The Exorcist: Believer’s big demon was cut to keep the film realistic

The Exorcist: Believer’s big demon was cut to keep the film realistic

The Exorcist: Believer doesn’t have much going on in terms of demons, but there is one blink-and-you’ll-miss-it moment with a giant demon that almost played a larger role in the movie.

The demon is called Lamashtu, and while it doesn’t get much of a shoutout in the movie itself, according to Believer’s special makeup effects head, Christopher Allen Nelson, it was one of the most intricate and complicated pieces of the entire production.

“You see [Lamashtu] very abstractly in the final exorcism,” Nelson explained. “But we did an entire head-to-toe prosthetic suit, harness, wings, horns, a full realization of Lamashtu which I’m very, very proud of and was very difficult. It was five and a half hours of makeup in, about an hour and a half makeup out, including a 12-hour shoot day.”

Ann Dowd in the The Exorcist: Believer holding up a cross and shouting in a dark room, with the very vague shadow of a winged figure silhouetted behind her
Lamashtu in the background in Believer’s trailer
Image: Blumhouse Pictures/Universal Pictures

While the movie doesn’t much get into Lamashtu’s whole deal, she would have been a fitting demon to see more of during the movie. In Sumerian mythology, Lamashtu was a female demon who harassed women during childbirth and attempted to steal their children — thematically fitting for Believer and its climactic exorcism.

Nelson said he and makeup effects co-designer Vincent Van Dyke created Lamashtu’s look for the movie, and called their final design “a beautiful piece of art.” He even tried to convince director David Gordon Green to put more of the demon in the movie.

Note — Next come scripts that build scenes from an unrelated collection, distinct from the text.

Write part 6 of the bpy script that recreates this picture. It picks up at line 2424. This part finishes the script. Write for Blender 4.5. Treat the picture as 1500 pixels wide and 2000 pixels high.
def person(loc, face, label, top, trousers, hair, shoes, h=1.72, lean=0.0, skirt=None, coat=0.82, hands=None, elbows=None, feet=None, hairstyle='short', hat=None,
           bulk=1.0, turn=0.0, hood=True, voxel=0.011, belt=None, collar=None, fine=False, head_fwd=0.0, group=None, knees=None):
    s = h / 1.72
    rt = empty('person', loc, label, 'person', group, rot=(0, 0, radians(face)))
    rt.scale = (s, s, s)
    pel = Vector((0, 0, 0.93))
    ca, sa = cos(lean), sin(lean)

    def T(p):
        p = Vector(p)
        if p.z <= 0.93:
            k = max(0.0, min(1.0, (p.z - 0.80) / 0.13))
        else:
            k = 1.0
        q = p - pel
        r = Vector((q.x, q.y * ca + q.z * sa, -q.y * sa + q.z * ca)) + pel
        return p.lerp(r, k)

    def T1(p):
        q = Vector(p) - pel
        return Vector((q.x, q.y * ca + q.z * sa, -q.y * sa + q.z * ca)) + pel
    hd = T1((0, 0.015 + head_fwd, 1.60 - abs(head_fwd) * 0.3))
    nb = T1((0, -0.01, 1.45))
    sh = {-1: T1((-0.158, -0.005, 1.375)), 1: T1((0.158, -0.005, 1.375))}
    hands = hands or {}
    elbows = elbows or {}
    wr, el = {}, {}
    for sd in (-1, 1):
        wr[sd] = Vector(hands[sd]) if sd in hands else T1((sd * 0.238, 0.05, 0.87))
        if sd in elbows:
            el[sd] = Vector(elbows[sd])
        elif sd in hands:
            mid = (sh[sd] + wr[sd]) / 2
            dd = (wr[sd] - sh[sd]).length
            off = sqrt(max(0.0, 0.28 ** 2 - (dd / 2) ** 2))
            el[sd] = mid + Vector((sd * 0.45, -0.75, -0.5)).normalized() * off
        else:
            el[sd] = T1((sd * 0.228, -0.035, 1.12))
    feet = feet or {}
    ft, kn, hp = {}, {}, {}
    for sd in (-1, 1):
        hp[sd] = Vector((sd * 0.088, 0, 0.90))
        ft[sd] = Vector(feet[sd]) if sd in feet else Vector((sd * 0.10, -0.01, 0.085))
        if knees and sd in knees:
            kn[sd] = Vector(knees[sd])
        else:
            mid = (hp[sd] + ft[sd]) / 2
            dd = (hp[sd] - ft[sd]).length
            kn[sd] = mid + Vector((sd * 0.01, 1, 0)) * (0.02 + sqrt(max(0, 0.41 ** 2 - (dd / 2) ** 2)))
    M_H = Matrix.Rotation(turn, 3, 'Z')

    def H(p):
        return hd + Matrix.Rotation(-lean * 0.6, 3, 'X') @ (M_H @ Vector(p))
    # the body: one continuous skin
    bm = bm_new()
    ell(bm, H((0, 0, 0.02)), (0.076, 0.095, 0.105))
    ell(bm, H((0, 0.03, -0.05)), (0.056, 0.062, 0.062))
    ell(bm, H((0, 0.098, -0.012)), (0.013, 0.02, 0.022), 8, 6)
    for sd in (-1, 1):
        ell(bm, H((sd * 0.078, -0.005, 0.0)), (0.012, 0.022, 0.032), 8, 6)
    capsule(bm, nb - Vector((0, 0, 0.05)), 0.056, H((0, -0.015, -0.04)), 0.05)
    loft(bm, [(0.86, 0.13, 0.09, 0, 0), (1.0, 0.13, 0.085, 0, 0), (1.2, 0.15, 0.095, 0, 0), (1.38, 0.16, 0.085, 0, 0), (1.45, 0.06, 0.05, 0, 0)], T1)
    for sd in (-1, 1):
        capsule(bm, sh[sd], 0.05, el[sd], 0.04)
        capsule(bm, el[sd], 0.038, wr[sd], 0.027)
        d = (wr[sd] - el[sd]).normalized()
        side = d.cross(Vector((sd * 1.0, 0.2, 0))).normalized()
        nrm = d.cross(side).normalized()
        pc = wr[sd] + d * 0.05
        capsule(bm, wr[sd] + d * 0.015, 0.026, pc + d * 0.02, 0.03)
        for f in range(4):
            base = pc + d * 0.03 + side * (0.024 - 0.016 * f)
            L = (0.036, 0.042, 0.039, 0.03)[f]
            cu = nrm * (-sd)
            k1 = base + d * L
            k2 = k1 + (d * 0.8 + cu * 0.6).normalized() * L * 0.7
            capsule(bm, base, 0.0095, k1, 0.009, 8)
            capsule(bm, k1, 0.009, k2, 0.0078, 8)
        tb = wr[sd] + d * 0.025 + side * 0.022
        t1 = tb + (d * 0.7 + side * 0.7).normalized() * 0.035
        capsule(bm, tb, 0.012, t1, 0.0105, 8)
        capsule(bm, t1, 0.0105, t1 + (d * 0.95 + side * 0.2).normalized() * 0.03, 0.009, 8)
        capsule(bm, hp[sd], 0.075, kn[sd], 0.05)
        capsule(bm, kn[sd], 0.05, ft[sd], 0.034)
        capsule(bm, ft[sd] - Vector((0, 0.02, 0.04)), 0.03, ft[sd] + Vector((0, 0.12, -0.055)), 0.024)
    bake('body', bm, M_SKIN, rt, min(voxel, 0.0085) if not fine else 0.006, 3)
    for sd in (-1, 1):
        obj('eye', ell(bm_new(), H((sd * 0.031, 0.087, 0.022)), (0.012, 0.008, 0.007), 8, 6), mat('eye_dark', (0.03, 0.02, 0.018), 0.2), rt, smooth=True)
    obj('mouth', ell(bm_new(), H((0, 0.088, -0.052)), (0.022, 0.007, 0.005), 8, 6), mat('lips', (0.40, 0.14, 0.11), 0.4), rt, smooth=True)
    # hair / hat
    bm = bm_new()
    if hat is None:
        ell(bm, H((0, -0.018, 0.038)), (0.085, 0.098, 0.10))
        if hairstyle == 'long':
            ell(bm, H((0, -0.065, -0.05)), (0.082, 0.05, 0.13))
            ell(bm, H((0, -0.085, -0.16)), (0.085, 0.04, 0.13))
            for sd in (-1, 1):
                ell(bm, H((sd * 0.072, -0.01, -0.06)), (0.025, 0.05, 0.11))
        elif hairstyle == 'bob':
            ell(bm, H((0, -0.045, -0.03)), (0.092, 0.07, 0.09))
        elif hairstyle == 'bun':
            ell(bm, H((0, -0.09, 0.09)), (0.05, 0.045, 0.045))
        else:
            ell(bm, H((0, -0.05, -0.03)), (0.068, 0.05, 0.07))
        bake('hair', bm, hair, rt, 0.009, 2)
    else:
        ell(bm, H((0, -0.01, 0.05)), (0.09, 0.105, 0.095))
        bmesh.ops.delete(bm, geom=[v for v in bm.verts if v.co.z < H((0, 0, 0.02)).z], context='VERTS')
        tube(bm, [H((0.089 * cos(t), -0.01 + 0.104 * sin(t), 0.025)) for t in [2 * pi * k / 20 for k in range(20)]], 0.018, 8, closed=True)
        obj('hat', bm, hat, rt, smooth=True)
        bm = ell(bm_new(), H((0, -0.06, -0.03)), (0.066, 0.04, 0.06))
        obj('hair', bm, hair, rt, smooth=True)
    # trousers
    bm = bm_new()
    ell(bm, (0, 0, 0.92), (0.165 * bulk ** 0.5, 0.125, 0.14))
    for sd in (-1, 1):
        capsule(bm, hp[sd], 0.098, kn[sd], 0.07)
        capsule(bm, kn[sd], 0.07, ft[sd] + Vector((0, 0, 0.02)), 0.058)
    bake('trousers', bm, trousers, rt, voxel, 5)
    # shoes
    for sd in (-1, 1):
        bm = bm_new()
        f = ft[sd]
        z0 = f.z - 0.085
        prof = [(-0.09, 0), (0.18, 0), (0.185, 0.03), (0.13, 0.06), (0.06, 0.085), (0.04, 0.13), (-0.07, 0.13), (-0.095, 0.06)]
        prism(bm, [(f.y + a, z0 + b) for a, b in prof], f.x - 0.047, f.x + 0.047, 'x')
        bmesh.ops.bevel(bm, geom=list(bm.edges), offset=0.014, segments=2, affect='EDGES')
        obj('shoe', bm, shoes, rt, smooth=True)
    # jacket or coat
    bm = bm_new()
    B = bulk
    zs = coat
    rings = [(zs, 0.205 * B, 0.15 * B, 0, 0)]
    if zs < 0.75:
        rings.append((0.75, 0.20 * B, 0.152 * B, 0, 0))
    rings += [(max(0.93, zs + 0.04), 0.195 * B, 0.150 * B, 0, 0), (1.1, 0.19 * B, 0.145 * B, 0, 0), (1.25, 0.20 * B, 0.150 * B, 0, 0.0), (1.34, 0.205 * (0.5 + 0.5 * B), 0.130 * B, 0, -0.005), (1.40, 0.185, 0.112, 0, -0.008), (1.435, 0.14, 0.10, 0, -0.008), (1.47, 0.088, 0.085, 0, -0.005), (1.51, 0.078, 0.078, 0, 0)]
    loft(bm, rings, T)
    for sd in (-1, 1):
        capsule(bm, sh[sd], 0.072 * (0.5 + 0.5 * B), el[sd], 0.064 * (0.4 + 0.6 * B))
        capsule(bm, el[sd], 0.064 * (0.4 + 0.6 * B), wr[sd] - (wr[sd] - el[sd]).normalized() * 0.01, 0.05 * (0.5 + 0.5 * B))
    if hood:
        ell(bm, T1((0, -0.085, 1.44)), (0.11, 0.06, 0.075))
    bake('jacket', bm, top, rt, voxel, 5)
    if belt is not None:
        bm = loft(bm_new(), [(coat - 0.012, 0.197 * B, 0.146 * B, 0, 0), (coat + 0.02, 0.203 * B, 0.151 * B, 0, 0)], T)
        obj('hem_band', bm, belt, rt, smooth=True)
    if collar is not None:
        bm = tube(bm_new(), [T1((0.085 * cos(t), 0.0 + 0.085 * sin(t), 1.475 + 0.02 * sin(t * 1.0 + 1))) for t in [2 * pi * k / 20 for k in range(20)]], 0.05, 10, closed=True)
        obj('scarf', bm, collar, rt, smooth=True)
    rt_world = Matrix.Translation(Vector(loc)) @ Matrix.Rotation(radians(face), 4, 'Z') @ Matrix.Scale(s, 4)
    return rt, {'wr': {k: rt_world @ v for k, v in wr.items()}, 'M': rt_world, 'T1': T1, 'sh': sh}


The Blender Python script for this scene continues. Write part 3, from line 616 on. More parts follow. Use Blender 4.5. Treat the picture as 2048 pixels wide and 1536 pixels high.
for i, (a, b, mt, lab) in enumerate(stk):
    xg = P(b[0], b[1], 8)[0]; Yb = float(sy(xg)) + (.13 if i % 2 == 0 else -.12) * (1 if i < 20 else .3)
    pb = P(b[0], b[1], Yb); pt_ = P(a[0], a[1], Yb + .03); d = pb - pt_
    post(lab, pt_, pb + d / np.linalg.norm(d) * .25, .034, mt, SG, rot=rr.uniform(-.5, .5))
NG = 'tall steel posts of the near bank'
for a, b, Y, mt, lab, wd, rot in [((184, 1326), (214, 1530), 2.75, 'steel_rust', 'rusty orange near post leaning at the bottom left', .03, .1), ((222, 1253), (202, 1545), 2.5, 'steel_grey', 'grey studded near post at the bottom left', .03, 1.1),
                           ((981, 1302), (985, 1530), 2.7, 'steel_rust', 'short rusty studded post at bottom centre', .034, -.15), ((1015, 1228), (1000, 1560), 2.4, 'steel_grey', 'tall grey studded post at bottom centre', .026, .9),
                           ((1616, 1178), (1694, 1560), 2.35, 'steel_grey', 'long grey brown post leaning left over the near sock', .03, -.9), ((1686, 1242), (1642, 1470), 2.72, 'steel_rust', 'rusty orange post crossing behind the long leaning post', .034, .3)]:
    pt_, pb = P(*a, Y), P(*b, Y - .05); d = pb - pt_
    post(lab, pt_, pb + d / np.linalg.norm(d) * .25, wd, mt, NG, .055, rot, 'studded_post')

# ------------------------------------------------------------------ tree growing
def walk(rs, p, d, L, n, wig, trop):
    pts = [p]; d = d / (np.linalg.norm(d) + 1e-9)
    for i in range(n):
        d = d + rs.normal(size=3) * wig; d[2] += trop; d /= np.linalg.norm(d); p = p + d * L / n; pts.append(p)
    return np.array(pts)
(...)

“I tried to talk David into putting it in there,” Nelson said. “But you know, David knows the movie better than I do. And it works well within the context of the story we’re seeing. But I would have liked to have seen more of the demon.”

His general feeling about The Exorcist: Believer is that he would have made things a lot more extreme if he could.

“I would have liked to have gone more evil. But that’s just me,” said Nelson. “I like to go to the extreme. David’s really good at pulling me back and keeping me based in reality. Otherwise, I think it would have been maybe too otherworldly. I had lots of evil ideas. Maybe on the next one, we can have something a lot more evil.”